US: 73,000 back German homeschoolers facing deportation
A White House petition begun by the Homeschool Legal Defense Association seeks permanent legal status for the Romeikes, a German homeschooling family that came to the United States seeking asylum.
They feared that their children would be taken from them because homeschooling is illegal in Germany.
The Romeikes – Uwe, Hannelore and their six children – were granted asylum in 2010, but the US Justice Department is now trying to deport them, claiming that they should not have asylum because homeschooling is not a fundamental right.
"We were very surprised," Uwe Romeike, the father, said Saturday on Fox News' "Huckabee", "hearing that now it seems, not even in America, to be a fundamental right for parents to educate, or to decide on the education of their own children. We couldn't believe what we were hearing."

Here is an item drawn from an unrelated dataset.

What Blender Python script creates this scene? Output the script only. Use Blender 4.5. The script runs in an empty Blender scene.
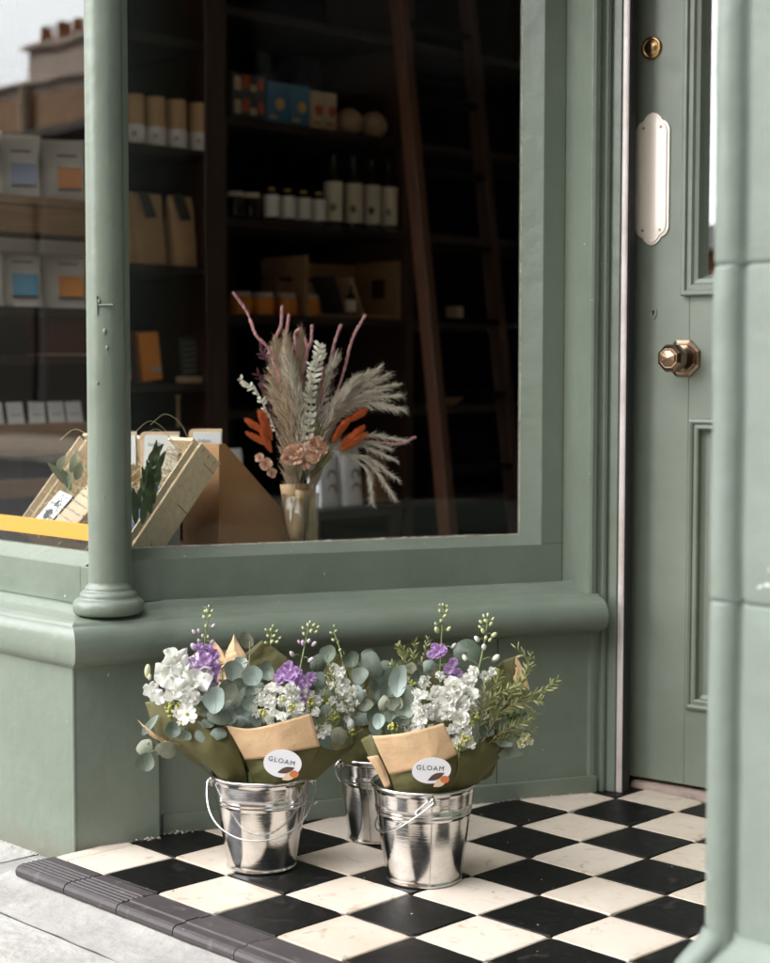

The White House will respond to every petition that receives at least 100,000 signatures. At the time of this publication, the petition had over 73,000 signatures, or about 27,000 shy of the number needed by April 18 to elicit a response from the White House.
Hannelore Romeike explained that they first began homeschooling because they thought their children would be harmed by other classmates and, when they looked in the public school textbooks, they found that they "teach against the values we think the Bible wants us to teach them."
Uwe Romeike said they sought asylum in the United States because they feared that they would lose custody of their children because they refused to send them to the public school.
The White House petition is important, Uwe Romeike believes, because it an serve to demonstrate support for the notion that parents, not the state, should have the right to decide what is the best education for their children.
"It's all about freedom for parents to decide their children's education," he said.